> [AIM OF THE TASK]
Word for word, transcribe the lines below and drop the pictures.
## start INFORMATION SUPPLIED
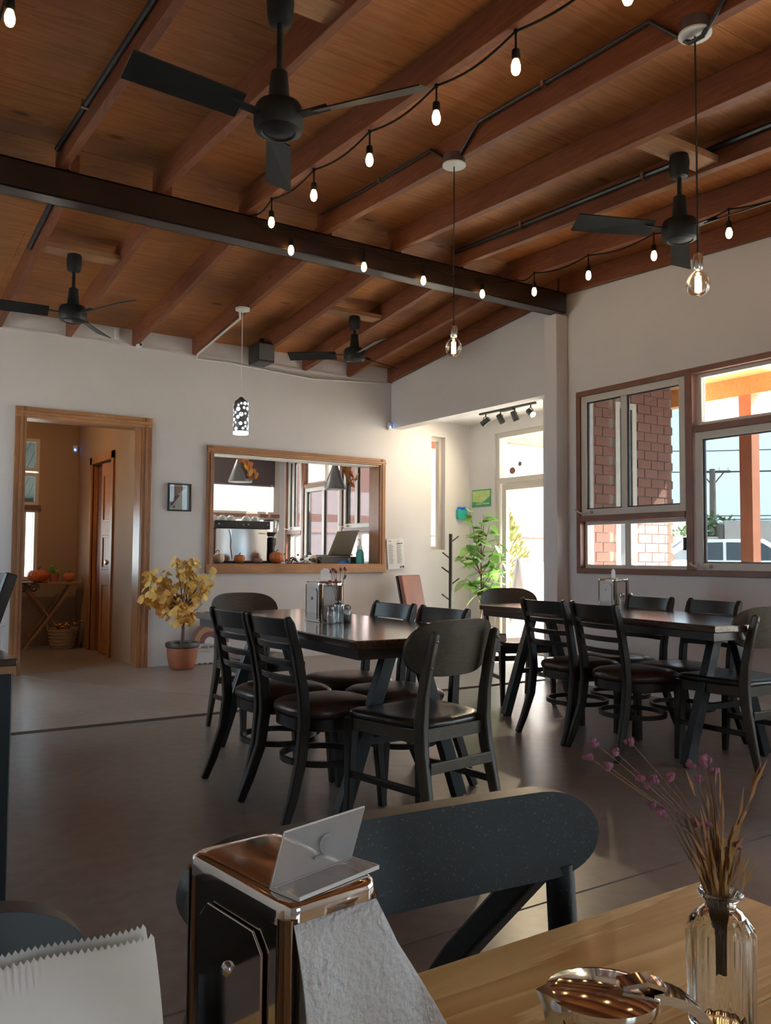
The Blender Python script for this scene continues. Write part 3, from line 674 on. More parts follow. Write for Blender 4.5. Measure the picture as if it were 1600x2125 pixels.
# napkin dispenser (near): origin at base, width x, depth y
def napkin_holder(label, loc, rz, W_, D_, H_, group=None):
    t = thing('napkin_dispenser', label, 'dispenser', loc, rz, group)
    r = .16*W_
    def rr(w_, d_, rad, n=5):
        out = []
        for cx, cy, a0 in ((w_-rad, d_-rad, 0), (-w_+rad, d_-rad, 90), (-w_+rad, -d_+rad, 180), (w_-rad, -d_+rad, 270)):
            for k in range(n): a = math.radians(a0+90*k/(n-1)); out.append((cx+rad*math.cos(a), cy+rad*math.sin(a)))
        return out
    w2, d2 = W_/2, D_/2
    MB().loft([[(x, y, z) for x, y in rr(w2-e, d2-e, r)] for z, e in ((H_-.10*H_, 0), (H_-.045*H_, 0), (H_-.012*H_, .012*W_), (H_-.002*H_, .05*W_), (H_, .12*W_))]).build('top_cover', 'chrome', t, ang=60)
    for sx in (-1, 1): MB().box(sx*(w2-.002), -d2+.10*D_, .012*H_, sx*(w2-.012*W_-.002), d2-.10*D_, H_*.91).build('side_panel', 'chrome', t, smooth=False)
    for sx in (-1, 1):
        MB().lathe([(w2*.9, 0), (w2*.9, .001)], 4, (0, 0, -1)) if False else None
        b = MB(); x = sx*(w2+.0006)
        b.prism([(-d2*.62, H_*.08), (d2*.62, H_*.08), (d2*.62, H_*.74), (d2*.45, H_*.82), (-d2*.45, H_*.82), (-d2*.62, H_*.74)], x-.0004, x+.0012, axis=0); b.build('embossed_panel', 'chrome', t, smooth=False, bevel=.001)
        MB().ball((sx*(w2+.001), 0, H_*.58), .04*D_, 8, 5).build('rivet', 'steel', t)
    for sx in (-1, 1):
        for sy in (-1, 1): MB().tube([(sx*(w2-r*.6), sy*(d2-r*.6), 0), (sx*(w2-r*.6), sy*(d2-r*.6), H_*.93)], r*.6, 10).build('corner_post', 'darkchrome', t)
    b = MB().box(-w2, -d2, 0, w2, d2, .03*H_); b.build('base', 'chrome', t, smooth=False, bevel=.002)
    for k in range(5): MB().box(-w2*.78, -d2*.86+k*D_*.003, .05*H_, w2*.78, -d2*.86+k*D_*.003+D_*.002, H_*(.88-.01*k)).build('napkin', 'napkin', t, smooth=False)
    for k in range(5): MB().box(-w2*.78, d2*.86-k*D_*.003-D_*.002, .05*H_, w2*.78, d2*.86-k*D_*.003, H_*(.88-.01*k)).build('napkin', 'napkin', t, smooth=False)
    return t
NH = (.2520, .5035, .75); NR = math.radians(7.2)
nh = napkin_holder('shiny chrome napkin dispenser on the pine table in the foreground', NH, NR, .072, .120, .132)
# napkin pulled out of the near face, hanging like a fan to the right
def curtain(name, m, parent, top, bot, nu=14, nv=12, bulge=.008, fold=.0025, th=.0007, nf=3):
    g0, g1 = [], []
    for j in range(nv+1):
        v = j/nv
        for i in range(nu+1):
            u = i/nu
            a = Vector(top[0]).lerp(Vector(top[1]), u); c = Vector(bot[0]).lerp(Vector(bot[1]), u)
            p = a.lerp(c, v); off = bulge*math.sin(math.pi*min(1, v*1.1))*(1-.3*u) + fold*math.sin(u*nf*math.pi+1.3*v)*v
            g0.append((p.x, p.y-off, p.z)); g1.append((p.x, p.y-off+th, p.z))
    n = (nu+1)*(nv+1); fs = []
    for j in range(nv):
        for i in range(nu):
            k = j*(nu+1)+i; q = [k, k+1, k+nu+2, k+nu+1]; fs.append(q); fs.append([n+x for x in q[::-1]])
    for j in range(nv):
        k = j*(nu+1); fs.append([k, k+nu+1, n+k+nu+1, n+k]); k += nu; fs.append([k+nu+1, k, n+k, n+k+nu+1])
    for i in range(nu):
        fs.append([i+1, i, n+i, n+i+1]); k = nv*(nu+1)+i; fs.append([k, k+1, n+k+1, n+k])
    b = MB(); b.add(g0+g1, fs); return b.build(name, m, parent, ang=80)
curtain('hanging_napkin', 'napkin', nh, [(-.030, -.0605, .120), (.031, -.0605, .120)], [(-.030, -.068, .002), (.078, -.074, .004)], bulge=.010)
curtain('hanging_napkin', 'napkin', nh, [(.020, -.0560, .118), (.036, -.045, .116)], [(.04, -.071, .002), (.108, -.060, .003)], bulge=.004)
# acrylic number stand on its top
an = thing('acrylic_stand', 'clear acrylic table-number stand on top of the foreground napkin dispenser', 'stand', (.2605, .474, .8822), math.radians(15.5))
MB().box(-.0345, -.024, 0, .0345, .0, .0022).build('base_plate', 'acrylic', an, smooth=False)
pn = MB().hexa([(-.0345, 0, 0), (.0345, 0, 0), (.0345, .0022, 0), (-.0345, .0022, 0), (-.0345, -.012, .036), (.0345, -.012, .036), (.0345, -.0098, .036), (-.0345, -.0098, .036)]).build('panel', 'acrylic', an, smooth=False)
b = MB(); b.box(-.0345, -.0245, 0, .0345, -.0238, .0024).box(-.0348, -.024, 0, -.0342, 0, .0024).box(.0342, -.024, 0, .0348, 0, .0024); b.build('base_edge', 'acrylic_edge', an, smooth=False)
b = MB(); b.tube([(-.0345, -.011, .0362), (.0345, -.011, .0362)], .0007, 6); b.tube([(-.0345, .0005, .0005), (-.0345, -.011, .036)], .0005, 6); b.tube([(.0345, .0005, .0005), (.0345, -.011, .036)], .0005, 6); b.tube([(-.0345, .0, .0012), (.0345, .0, .0012)], .0006, 6); b.build('panel_edge', 'acrylic_edge', an)
g = part('numeral', text_mesh('2', .024, .0002), 'grey', an); g.data.materials.append(mat('grey_ink', (.30, .27, .28), .6))
g.matrix_local = Matrix.Translation((.001, -.0072, .018)) @ Matrix.Rotation(math.radians(108), 4, 'X') @ Matrix.Diagonal((-1, 1, 1, 1))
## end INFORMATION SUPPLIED
> [TASK SOLUTION]
The Blender Python script for this scene continues. Write part 3, from line 674 on. More parts follow. Write for Blender 4.5. Measure the picture as if it were 1600x2125 pixels.
# napkin dispenser (near): origin at base, width x, depth y
def napkin_holder(label, loc, rz, W_, D_, H_, group=None):
    t = thing('napkin_dispenser', label, 'dispenser', loc, rz, group)
    r = .16*W_
    def rr(w_, d_, rad, n=5):
        out = []
        for cx, cy, a0 in ((w_-rad, d_-rad, 0), (-w_+rad, d_-rad, 90), (-w_+rad, -d_+rad, 180), (w_-rad, -d_+rad, 270)):
            for k in range(n): a = math.radians(a0+90*k/(n-1)); out.append((cx+rad*math.cos(a), cy+rad*math.sin(a)))
        return out
    w2, d2 = W_/2, D_/2
    MB().loft([[(x, y, z) for x, y in rr(w2-e, d2-e, r)] for z, e in ((H_-.10*H_, 0), (H_-.045*H_, 0), (H_-.012*H_, .012*W_), (H_-.002*H_, .05*W_), (H_, .12*W_))]).build('top_cover', 'chrome', t, ang=60)
    for sx in (-1, 1): MB().box(sx*(w2-.002), -d2+.10*D_, .012*H_, sx*(w2-.012*W_-.002), d2-.10*D_, H_*.91).build('side_panel', 'chrome', t, smooth=False)
    for sx in (-1, 1):
        MB().lathe([(w2*.9, 0), (w2*.9, .001)], 4, (0, 0, -1)) if False else None
        b = MB(); x = sx*(w2+.0006)
        b.prism([(-d2*.62, H_*.08), (d2*.62, H_*.08), (d2*.62, H_*.74), (d2*.45, H_*.82), (-d2*.45, H_*.82), (-d2*.62, H_*.74)], x-.0004, x+.0012, axis=0); b.build('embossed_panel', 'chrome', t, smooth=False, bevel=.001)
        MB().ball((sx*(w2+.001), 0, H_*.58), .04*D_, 8, 5).build('rivet', 'steel', t)
    for sx in (-1, 1):
        for sy in (-1, 1): MB().tube([(sx*(w2-r*.6), sy*(d2-r*.6), 0), (sx*(w2-r*.6), sy*(d2-r*.6), H_*.93)], r*.6, 10).build('corner_post', 'darkchrome', t)
    b = MB().box(-w2, -d2, 0, w2, d2, .03*H_); b.build('base', 'chrome', t, smooth=False, bevel=.002)
    for k in range(5): MB().box(-w2*.78, -d2*.86+k*D_*.003, .05*H_, w2*.78, -d2*.86+k*D_*.003+D_*.002, H_*(.88-.01*k)).build('napkin', 'napkin', t, smooth=False)
    for k in range(5): MB().box(-w2*.78, d2*.86-k*D_*.003-D_*.002, .05*H_, w2*.78, d2*.86-k*D_*.003, H_*(.88-.01*k)).build('napkin', 'napkin', t, smooth=False)
    return t
NH = (.2520, .5035, .75); NR = math.radians(7.2)
nh = napkin_holder('shiny chrome napkin dispenser on the pine table in the foreground', NH, NR, .072, .120, .132)
# napkin pulled out of the near face, hanging like a fan to the right
def curtain(name, m, parent, top, bot, nu=14, nv=12, bulge=.008, fold=.0025, th=.0007, nf=3):
    g0, g1 = [], []
    for j in range(nv+1):
        v = j/nv
        for i in range(nu+1):
            u = i/nu
            a = Vector(top[0]).lerp(Vector(top[1]), u); c = Vector(bot[0]).lerp(Vector(bot[1]), u)
            p = a.lerp(c, v); off = bulge*math.sin(math.pi*min(1, v*1.1))*(1-.3*u) + fold*math.sin(u*nf*math.pi+1.3*v)*v
            g0.append((p.x, p.y-off, p.z)); g1.append((p.x, p.y-off+th, p.z))
    n = (nu+1)*(nv+1); fs = []
    for j in range(nv):
        for i in range(nu):
            k = j*(nu+1)+i; q = [k, k+1, k+nu+2, k+nu+1]; fs.append(q); fs.append([n+x for x in q[::-1]])
    for j in range(nv):
        k = j*(nu+1); fs.append([k, k+nu+1, n+k+nu+1, n+k]); k += nu; fs.append([k+nu+1, k, n+k, n+k+nu+1])
    for i in range(nu):
        fs.append([i+1, i, n+i, n+i+1]); k = nv*(nu+1)+i; fs.append([k, k+1, n+k+1, n+k])
    b = MB(); b.add(g0+g1, fs); return b.build(name, m, parent, ang=80)
curtain('hanging_napkin', 'napkin', nh, [(-.030, -.0605, .120), (.031, -.0605, .120)], [(-.030, -.068, .002), (.078, -.074, .004)], bulge=.010)
curtain('hanging_napkin', 'napkin', nh, [(.020, -.0560, .118), (.036, -.045, .116)], [(.04, -.071, .002), (.108, -.060, .003)], bulge=.004)
# acrylic number stand on its top
an = thing('acrylic_stand', 'clear acrylic table-number stand on top of the foreground napkin dispenser', 'stand', (.2605, .474, .8822), math.radians(15.5))
MB().box(-.0345, -.024, 0, .0345, .0, .0022).build('base_plate', 'acrylic', an, smooth=False)
pn = MB().hexa([(-.0345, 0, 0), (.0345, 0, 0), (.0345, .0022, 0), (-.0345, .0022, 0), (-.0345, -.012, .036), (.0345, -.012, .036), (.0345, -.0098, .036), (-.0345, -.0098, .036)]).build('panel', 'acrylic', an, smooth=False)
b = MB(); b.box(-.0345, -.0245, 0, .0345, -.0238, .0024).box(-.0348, -.024, 0, -.0342, 0, .0024).box(.0342, -.024, 0, .0348, 0, .0024); b.build('base_edge', 'acrylic_edge', an, smooth=False)
b = MB(); b.tube([(-.0345, -.011, .0362), (.0345, -.011, .0362)], .0007, 6); b.tube([(-.0345, .0005, .0005), (-.0345, -.011, .036)], .0005, 6); b.tube([(.0345, .0005, .0005), (.0345, -.011, .036)], .0005, 6); b.tube([(-.0345, .0, .0012), (.0345, .0, .0012)], .0006, 6); b.build('panel_edge', 'acrylic_edge', an)
g = part('numeral', text_mesh('2', .024, .0002), 'grey', an); g.data.materials.append(mat('grey_ink', (.30, .27, .28), .6))
g.matrix_local = Matrix.Translation((.001, -.0072, .018)) @ Matrix.Rotation(math.radians(108), 4, 'X') @ Matrix.Diagonal((-1, 1, 1, 1))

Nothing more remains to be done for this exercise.